Cpp compile times are shame as hell
This shit shouldnt need this many resources for debug builds
Around 6-7 years back, I was able to make a change & build Firefox from source on a mid-range gaming laptop without much fiddling. I think the build took may be around an hour or more and it was not too long to stand out.
I haven't tried building chromium to compare but from my past experience, Firefox's build was not too challenging for first time contributors.
A browser is as complex (more) as an operating system. Building and working on one is just going to require beefy build servers or workstations.
Depends on how much you really have hyped yourself on the task :-P.
Back in early 2000s a friend of mine was mentioning on IRC how middle clicking on a scrollbar in Mozilla under X11 didn't jump to the clicked point like in other X11 GUI programs. I was full into the Mozilla hype back then (the project was basically at its apex of coolness :-P) and wanted to get people into it, so i thought "this is opensource, right? I can do it myself and convince people how great Mozilla is".
Problem being, i had a Pentium MMX @ 200MHz with 128MB of RAM. It took at least six hours to do a build (most likely more, i felt asleep at some point during the night, then woke up ~5-6h later, was still compiling and i left to go out with a friend and was done when i came back some time later). Even if i didn't make a change and tried to recompile it took half an hour.
Fortunately i had already done some GUI programs by that point (and even tried to make my own GUI systems and toolkits) so i had a rough idea where to look and it didn't took too long to figure out the CPP file where scrollbar behavior was implemented (though it did take some extra hours).
I did submit it and remember being impressed by the process of having my patch to be "reviewed" and then "super reviewed", thinking that it now makes sense how Mozilla is of high quality (remember, i was a teenager big into the hype, everything was filtered through the most positive lens).
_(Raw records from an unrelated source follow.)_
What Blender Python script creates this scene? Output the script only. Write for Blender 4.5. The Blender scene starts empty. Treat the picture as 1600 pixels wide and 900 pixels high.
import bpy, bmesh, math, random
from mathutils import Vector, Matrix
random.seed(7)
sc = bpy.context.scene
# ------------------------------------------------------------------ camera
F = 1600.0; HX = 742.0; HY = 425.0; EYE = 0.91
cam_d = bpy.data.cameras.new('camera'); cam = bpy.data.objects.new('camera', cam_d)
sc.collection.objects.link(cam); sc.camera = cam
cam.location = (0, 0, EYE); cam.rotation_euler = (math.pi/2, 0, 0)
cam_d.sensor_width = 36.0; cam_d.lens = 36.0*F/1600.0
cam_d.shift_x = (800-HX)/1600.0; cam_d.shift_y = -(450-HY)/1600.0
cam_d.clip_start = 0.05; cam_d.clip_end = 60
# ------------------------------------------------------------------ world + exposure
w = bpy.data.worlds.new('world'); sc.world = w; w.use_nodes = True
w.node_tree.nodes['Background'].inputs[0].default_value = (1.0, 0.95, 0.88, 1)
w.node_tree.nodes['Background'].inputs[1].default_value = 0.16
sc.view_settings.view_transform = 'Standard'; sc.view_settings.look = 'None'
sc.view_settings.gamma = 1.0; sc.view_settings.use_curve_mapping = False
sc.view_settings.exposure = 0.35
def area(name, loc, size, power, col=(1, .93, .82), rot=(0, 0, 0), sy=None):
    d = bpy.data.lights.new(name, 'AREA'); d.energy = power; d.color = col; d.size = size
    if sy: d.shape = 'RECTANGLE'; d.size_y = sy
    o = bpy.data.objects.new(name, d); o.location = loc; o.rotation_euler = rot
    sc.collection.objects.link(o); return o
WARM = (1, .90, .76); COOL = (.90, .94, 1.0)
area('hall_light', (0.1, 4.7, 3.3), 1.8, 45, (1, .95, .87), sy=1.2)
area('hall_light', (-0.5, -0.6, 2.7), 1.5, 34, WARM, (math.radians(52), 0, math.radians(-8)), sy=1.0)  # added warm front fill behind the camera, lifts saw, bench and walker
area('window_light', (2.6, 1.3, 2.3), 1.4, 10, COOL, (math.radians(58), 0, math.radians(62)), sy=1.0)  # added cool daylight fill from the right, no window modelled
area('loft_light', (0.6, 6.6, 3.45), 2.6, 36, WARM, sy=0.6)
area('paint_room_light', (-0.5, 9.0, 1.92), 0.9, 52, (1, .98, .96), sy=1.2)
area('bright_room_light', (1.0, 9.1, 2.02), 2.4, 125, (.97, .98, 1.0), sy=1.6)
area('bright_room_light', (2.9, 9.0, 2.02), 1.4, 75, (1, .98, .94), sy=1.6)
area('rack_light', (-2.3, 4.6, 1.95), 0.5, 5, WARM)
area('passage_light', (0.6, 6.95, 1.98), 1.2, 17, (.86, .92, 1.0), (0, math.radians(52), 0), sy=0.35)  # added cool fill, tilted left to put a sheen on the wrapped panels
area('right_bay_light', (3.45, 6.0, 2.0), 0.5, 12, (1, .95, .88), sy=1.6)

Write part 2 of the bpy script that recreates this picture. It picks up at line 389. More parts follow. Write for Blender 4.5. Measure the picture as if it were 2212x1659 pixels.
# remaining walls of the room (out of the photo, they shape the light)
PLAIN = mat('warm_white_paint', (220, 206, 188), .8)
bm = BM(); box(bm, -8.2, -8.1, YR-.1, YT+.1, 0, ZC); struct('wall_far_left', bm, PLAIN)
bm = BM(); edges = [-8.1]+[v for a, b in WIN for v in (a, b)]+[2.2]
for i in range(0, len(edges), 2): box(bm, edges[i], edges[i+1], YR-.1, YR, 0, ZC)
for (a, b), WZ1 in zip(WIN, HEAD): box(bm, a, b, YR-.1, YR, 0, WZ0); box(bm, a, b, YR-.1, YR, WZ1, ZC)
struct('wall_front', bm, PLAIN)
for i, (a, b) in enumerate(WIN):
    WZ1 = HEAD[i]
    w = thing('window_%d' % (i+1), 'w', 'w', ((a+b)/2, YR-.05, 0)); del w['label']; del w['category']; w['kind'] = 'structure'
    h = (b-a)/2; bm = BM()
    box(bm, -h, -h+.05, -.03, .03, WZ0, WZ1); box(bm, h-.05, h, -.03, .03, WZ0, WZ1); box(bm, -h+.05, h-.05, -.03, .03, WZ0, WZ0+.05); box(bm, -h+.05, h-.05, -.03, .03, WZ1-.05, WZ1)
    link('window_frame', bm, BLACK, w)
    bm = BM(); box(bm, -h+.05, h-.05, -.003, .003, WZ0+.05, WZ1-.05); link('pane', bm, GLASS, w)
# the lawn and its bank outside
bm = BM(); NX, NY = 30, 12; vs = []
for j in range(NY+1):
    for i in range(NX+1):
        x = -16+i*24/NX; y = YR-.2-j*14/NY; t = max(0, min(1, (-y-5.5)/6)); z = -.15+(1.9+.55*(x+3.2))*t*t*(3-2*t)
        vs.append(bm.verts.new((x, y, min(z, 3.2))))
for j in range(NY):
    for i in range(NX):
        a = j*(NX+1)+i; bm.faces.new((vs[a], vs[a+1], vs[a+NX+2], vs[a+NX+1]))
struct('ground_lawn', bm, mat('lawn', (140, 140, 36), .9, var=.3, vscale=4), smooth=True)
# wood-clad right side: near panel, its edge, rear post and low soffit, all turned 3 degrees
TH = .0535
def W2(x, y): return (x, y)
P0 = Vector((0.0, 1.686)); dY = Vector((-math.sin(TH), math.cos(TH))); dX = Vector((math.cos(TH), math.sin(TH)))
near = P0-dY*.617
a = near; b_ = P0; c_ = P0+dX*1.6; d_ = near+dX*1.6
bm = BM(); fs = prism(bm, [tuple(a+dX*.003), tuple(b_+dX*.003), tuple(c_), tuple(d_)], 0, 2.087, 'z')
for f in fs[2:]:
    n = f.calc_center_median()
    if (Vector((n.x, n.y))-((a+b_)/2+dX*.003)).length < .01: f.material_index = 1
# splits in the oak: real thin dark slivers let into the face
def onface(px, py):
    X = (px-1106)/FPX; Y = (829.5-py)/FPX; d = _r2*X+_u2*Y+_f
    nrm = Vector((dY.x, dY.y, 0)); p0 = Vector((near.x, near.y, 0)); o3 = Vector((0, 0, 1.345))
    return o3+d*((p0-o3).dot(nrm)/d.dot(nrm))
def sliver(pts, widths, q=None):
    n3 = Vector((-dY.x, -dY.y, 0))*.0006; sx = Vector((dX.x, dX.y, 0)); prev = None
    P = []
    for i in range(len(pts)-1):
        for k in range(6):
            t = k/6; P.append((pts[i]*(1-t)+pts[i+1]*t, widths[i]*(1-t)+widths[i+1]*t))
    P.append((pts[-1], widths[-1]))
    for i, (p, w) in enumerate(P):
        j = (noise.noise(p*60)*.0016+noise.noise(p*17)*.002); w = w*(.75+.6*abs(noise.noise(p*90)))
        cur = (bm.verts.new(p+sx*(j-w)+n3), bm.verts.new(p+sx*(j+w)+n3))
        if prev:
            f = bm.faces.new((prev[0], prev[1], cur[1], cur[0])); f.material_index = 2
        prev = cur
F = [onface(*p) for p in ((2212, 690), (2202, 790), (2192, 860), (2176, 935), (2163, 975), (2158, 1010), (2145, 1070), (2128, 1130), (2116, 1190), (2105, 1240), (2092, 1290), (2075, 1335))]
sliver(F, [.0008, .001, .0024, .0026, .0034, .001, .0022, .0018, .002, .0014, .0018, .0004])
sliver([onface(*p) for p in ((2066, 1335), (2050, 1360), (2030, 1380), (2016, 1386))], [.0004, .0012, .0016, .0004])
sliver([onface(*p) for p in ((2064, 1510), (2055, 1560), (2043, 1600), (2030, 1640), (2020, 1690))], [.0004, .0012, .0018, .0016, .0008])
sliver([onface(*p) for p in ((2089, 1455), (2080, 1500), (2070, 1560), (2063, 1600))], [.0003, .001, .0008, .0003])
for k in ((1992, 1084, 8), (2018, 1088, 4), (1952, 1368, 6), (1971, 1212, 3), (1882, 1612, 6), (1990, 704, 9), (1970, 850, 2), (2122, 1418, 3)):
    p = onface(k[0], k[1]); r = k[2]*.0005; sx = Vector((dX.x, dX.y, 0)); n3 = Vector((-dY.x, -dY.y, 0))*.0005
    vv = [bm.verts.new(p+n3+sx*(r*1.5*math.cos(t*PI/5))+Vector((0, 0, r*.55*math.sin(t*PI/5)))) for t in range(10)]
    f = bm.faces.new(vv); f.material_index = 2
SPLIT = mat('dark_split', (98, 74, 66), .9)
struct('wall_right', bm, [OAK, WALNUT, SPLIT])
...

FWIW i was asked to make a couple of minor changes but it was merged in.
I don't think i'd have as much patience these days, the last time i tried to build some relatively complex piece of software so i can contribute to it was with Krita, but that took only about an hour (including getting everything needed to build) - and it didn't work at the end (it built but crashed at startup) so i decided to try some other time as i had lost interest by that point to debug why it didn't work :-P.